На третий день возвращения русских в древнюю столицу в большой церкви Страстного монастыря была устроена Божественная литургия, к которой созывали людей все уцелевшие в Москве колокола. Все тот же Шаховской вспоминал: "Когда по ее окончании священный клир провозгласил перед царскими дверями "Царю Небесный Утешителю!" – все наполнявшие монастырское здание: начальники, воины, дворяне, купцы, народ русский и иностранцы, православные и разноверные, даже башкирцы и калмыки – пали на колена, и хор рыданий смешался со священным пением, всеместным трезвоном колоколов и, помнится, пальбою каких-то пушек…".
"Все кончилось! – наверное, говорили себе эти люди. – Неужели и правда все кончилось?!".
17
Москва была изгажена французами до крайности. Общеизвестно, что в церквах французы держали лошадей. Но кроме того в церквах же у них были казармы, плавильные горны, где они делали из церковной утвари серебряные и золотые слитки.

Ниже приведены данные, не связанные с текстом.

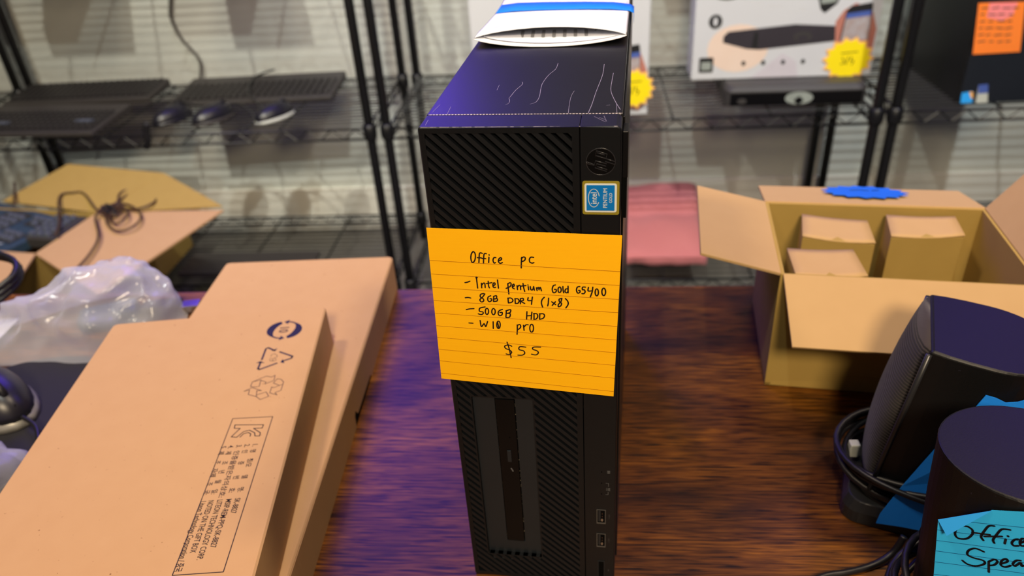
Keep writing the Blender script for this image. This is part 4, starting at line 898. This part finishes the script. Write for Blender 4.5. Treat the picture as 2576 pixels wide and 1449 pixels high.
def tent_bag(name, label, foot, peak, shoulder, seed, m):
    b = B(); n = 96; R = 34; off = Vector((seed*3.1, seed*1.7, 0)); pk = Vector(peak); rings = []
    fp_ = cr([(x, y, 0) for x, y in foot], 12, True); n = len(fp_)
    for i in range(R+1):
        f_ = i/R; ring = []
        for k in range(n):
            e = fp_[k]
            c = Vector((pk.x, pk.y, 0)).lerp(e, f_)
            z = pk.z*(1-f_)**0.92*(1+0.45*math.sin(PI*f_)**2*shoulder)
            q = Vector((c.x*20, c.y*20, z*14))+off
            rid = 1-abs(noise.noise(q))*2.2
            rid2 = 1-abs(noise.noise(q*2.1+Vector((4,1,7))))*2.2
            a = 2*PI*k/n
            fold = math.sin(a*7+3*noise.noise(q*0.5))*0.0045*f_
            h = 0.011*max(-0.4, rid) + 0.006*max(-0.4, rid2) + fold + noise.noise(q*6)*0.0012
            amp = min(1.0, 4*f_+0.35)*min(1.0, 3.2*(1-f_)+0.02)
            d = (e - Vector((pk.x, pk.y, 0))).normalized()*0.7 + Vector((0,0,0.75))
            p = Vector((c.x, c.y, z)) + d*h*amp
            ring.append((p.x, p.y, max(0.0012+0.0005*(k % 2), p.z)))
        rings.append(ring)
    b.loft(rings, cap=False)
    return tag(b.build(name, m, None, smooth=True), label, 'bag')
tent_bag('plastic_bag', 'large crumpled clear plastic bag behind the printed flat box', [(-0.585,0.240),(-0.52,0.237),(-0.45,0.240),(-0.405,0.285),(-0.400,0.325),(-0.430,0.358),(-0.500,0.366),(-0.560,0.332),(-0.615,0.275)], (-0.468, 0.330, 0.066), 0.45, 5, 'bag_plastic')
bag('plastic_bag', 'small crumpled clear plastic bag at the left edge below the mouse', (-0.478, 0.066, 0.0045), 0.060, 0.045, 0.045, 12, 'bag_plastic_thin')
# dark adapter block wrapped inside the large bag
t = thing('power_adapter', 'bluish grey power adapter showing dimly inside the large clear bag', 'adapter', (-0.480, 0.312, 0), 0.4)
B().box(-0.030, 0.030, -0.016, 0.016, 0.002, 0.020).build('body', 'keyboard_blue', t, bevel=0.006)
B().box(0.0302, 0.036, -0.005, 0.005, 0.006, 0.014).build('cord_relief', 'cable_black', t, bevel=0.002)
# mouse pad, mouse
o = B().lathe([(0.0985,0.0004),(0.1000,0.0012),(0.1000,0.0030),(0.0985,0.0036),(0.0001,0.0036)], 64).build('mouse_pad', 'pad_black', smooth=False, loc=(-0.4900, 0.1500, 0)); tag(o, 'round black mouse pad lying under the mouse at the left edge', 'mouse pad')
def mouse(label, loc, rz, m1, m2, sc=1.0, group=None):
    t = thing('computer_mouse', label, 'mouse', loc, rz, group)
    def shell(z0, sx, sy, hz, n=24, R=8):
        rings = []
        for i in range(R+1):
            f_ = i/R; rad = math.cos(f_*PI/2*0.97); zz = z0 + hz*math.sin(f_*PI/2)
            rings.append([((0.056*math.cos(2*PI*k/n)*(1+0.02*math.cos(4*PI*k/n)))*rad*sx*sc + 0.006*(1-rad)*sc, 0.031*math.sin(2*PI*k/n)*rad*sy*sc, zz*sc) for k in range(n)])
        return B().loft(rings)
    shell(0.0005, 0.98, 0.98, 0.020).build('base', m2, t, smooth=True)
    top = shell(0.006, 0.94, 0.90, 0.031)
    top.build('top_shell', m1, t, smooth=True)
    b = B(); b.tube([(0.030+0.010*math.cos(2*PI*k/20), 0.0, 0.026+0.010*math.sin(2*PI*k/20)) for k in range(20)], 0.0032, 8, True); wl = b.build('scroll_wheel', 'cable_black', t, smooth=True); wl.scale = (sc, sc, sc)
    b = B(); b.tube([(0.012*sc, 0, 0.0372*sc), (0.030*sc, 0, 0.0345*sc), (0.050*sc, 0, 0.018*sc)], 0.0006*sc, 5); b.build('button_seam', 'void', t)
    return t
mm = mouse('dark computer mouse with silver sides lying on the round pad at the left edge', (-0.524, 0.172, 0.0040), math.radians(-25), 'mouse_black', 'mouse_silver', 1.12)
b = B(); b.tube(cr([(-0.470, 0.146, 0.014), (-0.448, 0.132, 0.012), (-0.432, 0.100, 0.0066), (-0.440, 0.070, 0.0066), (-0.452, 0.045, 0.0045)], 8), 0.0021, 8); o = b.build('mouse_cable', 'cable_black', smooth=True); tag(o, 'thin dark mouse cable curving over the round pad', 'cable')
# cables and papers at the back left of the desk
t = thing('cable_coil', 'black coiled cable standing at the left edge behind the large bag', 'cable', (-0.664, 0.332, 0.012))
for k in range(3):
    b = B(); b.tube([((0.075+0.006*k)*math.cos(2*PI*q/32)-0.004*k, (0.052-0.006*k)*math.sin(2*PI*q/32), 0.020+0.014*math.sin(2*PI*q/32+0.5)+0.007*k) for q in range(32)], 0.0034, 8, True); b.build('loop', 'cable_black', t, smooth=True)
o = panel([(-0.72, 0.20, 0.030), (-0.575, 0.235, 0.012), (-0.590, 0.318, 0.004), (-0.74, 0.30, 0.010)], 0.0008).build('white_card', 'white_paper', bevel=0.0002); tag(o, 'white sheet of card at the left edge under the coiled cable', 'card')
t = thing('usb_plug', 'black plug with silver tip on the desk between the bag and the flat boxes', 'plug', (-0.415, 0.330, 0), math.radians(10))
B().box(-0.035, 0.008, -0.010, 0.010, 0.001, 0.016).build('plug_body', 'cable_black', t, bevel=0.003)
B().box(0.008, 0.026, -0.007, 0.007, 0.004, 0.012).build('plug_tip', 'steel', t, bevel=0.0006)
b = B(); b.tube(cr([(-0.034, 0, 0.008), (-0.06, 0.004, 0.006), (-0.10, -0.01, 0.005)], 6), 0.003, 8); b.build('plug_cord', 'cable_black', t, smooth=True)

# ------------------------------------------------------------------ open carton with keyboards, left, on the floor behind the desk
ZL = -0.27
lc = thing('open_carton', 'large open kraft carton holding keyboards, left of the picture behind the desk', 'box')
cFR = U(90, 640, 'z', ZL); cBR = U(245, 536, 'z', ZL); dxy = (cBR-cFR)
cBL = cBR + Vector((-0.50, 0.075, 0)); cFL = cFR + Vector((-0.50, 0.075, 0))
cB0 = cBR
def wall4(nm, a, c, m):
    n = Vector((0,0,1)).cross((c-a).normalized())*0.004
    b = B(); b.loft([[up(p, FLOOR+0.001) for p in (a, c, c+n, a+n)], [up(p, ZL) for p in (a, c, c+n, a+n)]]); return b.build(nm, m, lc)
wall4('front_wall', cFL, cFR, 'kraft_olive'); wall4('right_wall', cFR, cBR, 'kraft_olive'); wall4('back_wall', cBR, cBL, 'kraft_olive'); wall4('left_wall', cBL, cFL, 'kraft_olive')
b = B(); b.loft([[up(p, FLOOR+0.0006) for p in (cFL,cFR,cBR,cBL)], [up(p, FLOOR+0.005) for p in (cFL,cFR,cBR,cBL)]]); b.build('bottom', 'kraft_olive', lc)
panel([cFR, cBR, U(563, 530, 'z', ZL+0.010), U(248, 743, 'z', ZL+0.004)], 0.004).build('right_flap', 'kraft', lc)
panel([cFR, cFL, cFL+Vector((-0.02,-0.20,0.02)), U(-10, 790, 'z', ZL-0.005)], 0.004).build('front_flap', 'kraft', lc)
fa, fb = U(414, 437, 'z', ZL+0.035), U(172, 414, 'z', ZL+0.035)
panel([cBR, U(8, 507, 'z', ZL), fb, fa], 0.004).build('back_flap', 'kraft_olive', lc)
panel([cBR+Vector((0,0,0.0)), fa, U(560, 520, 'z', ZL+0.019)], 0.003).build('corner_web', 'kraft_olive', lc)
# keyboards inside
def keycap(sx, sy, hz):
    b = B(); k = 0.78
    b.loft([[(-sx,-sy,0),(sx,-sy,0),(sx,sy,0),(-sx,sy,0)], [(-sx*k,-sy*k,hz),(sx*k,-sy*k,hz),(sx*k,sy*k,hz),(-sx*k,sy*k,hz)]]); return b
ZK = -0.262
K0 = U(17, 577, 'z', ZK); K1 = U(59, 588, 'z', ZK); kx = (K1-K0)/2; kx.z = 0; kx = kx.normalized()
ky = Vector((-kx.y, kx.x, 0))
ang = math.atan2(kx.y, kx.x)
kb = thing('keyboard', 'blue grey keyboard with dark keys lying in the left carton', 'keyboard', (K0.x, K0.y, ZK-0.036), ang)
B().box(-0.22, 0.068, -0.062, 0.100, 0.0, 0.026).build('body', 'keyboard_blue', kb, bevel=0.004)
b = B()
for x0, x1, y0, y1 in ((-0.012, 0.052, -0.032, 0.012), (-0.012, 0.054, 0.040, 0.082), (-0.11, -0.03, -0.032, 0.082)): b.box(x0, x1, y0, y1, 0.0255, 0.0268)
b.build('key_well', 'key_black', kb)
kc0 = None
spots = [(i*0.0195, -j*0.0195) for i in range(3) for j in range(2)] + [(i*0.0195, 0.070) for i in range(3)] + [(0.0195, 0.0505)] + [(-0.039-i*0.0195, -0.0195+j*0.0195) for i in range(3) for j in range(5)]
for x, y in spots:
    if kc0 is None:
        o = keycap(0.0075, 0.0075, 0.009).build('key', 'key_grey', kb, bevel=0.0012); kc0 = o
    else:
        o = kc0.copy(); COL.objects.link(o); o.parent = kb
    o.location = (x, y, 0.0262)
text('key_label', '(((((', 0.030, 'badge_white', kb, frame((-0.012, -0.056, 0.0264), (1,0,0), (0,1,0)))
kb2 = thing('keyboard', 'black keyboard lying in the left carton beside the blue grey one', 'keyboard', U(128, 578, 'z', ZK-0.012), ang+0.25)
B().box(-0.024, 0.050, -0.050, 0.060, -0.02, 0.006).build('body', 'keyboard_black', kb2, bevel=0.004)
for i in range(3):
    for j in range(5):
        o = kc0.copy(); COL.objects.link(o); o.parent = kb2; o.location = (-0.010+i*0.0195, -0.038+j*0.0195, 0.0062)
fill = B()
p = [cFL, cFR, cBR, cBL]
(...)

Дом генерал-губернатора на Тверской, 13, где квартировал Бургонь со своими товарищами, был разгромлен: оконными рамами гвардейцы топили печи, через выбитые окна в дом налетели птицы, обосновавшиеся на балках под потолком. Обескураживал и вид частных домов, даже тех, где квартировали высшие наполеоновские чины. Шаховской, канцелярия которого расположилась вечером 11 октября в доме князя Белосельского, где еще недавно жил маршал Бессьер, пишет: "великолепная зала и библиотека, вероятно, маршальской свитой, превратилась в безымянное между порядочными людьми место" – этим эвфемизмом Шаховской, надо думать, обозначал туалет. (Кстати, как раз от французов осталось в русском языке слово "сортир", означающее на самом деле "выйти", "выход").
Уже позже было подсчитано, что в 1812 году в Москве из 9158 каменных домов уцелело 2626, а из 8520 магазинов – 1368. Из 290 храмов сгорело 127, а остальные были разграблены и изуродованы. Только на улицах (кроме колодцев, погребов и ям) валялось 11 959 человеческих трупов и 12546 лошадиных. Ущерб оценивался в 320 миллионов рублей.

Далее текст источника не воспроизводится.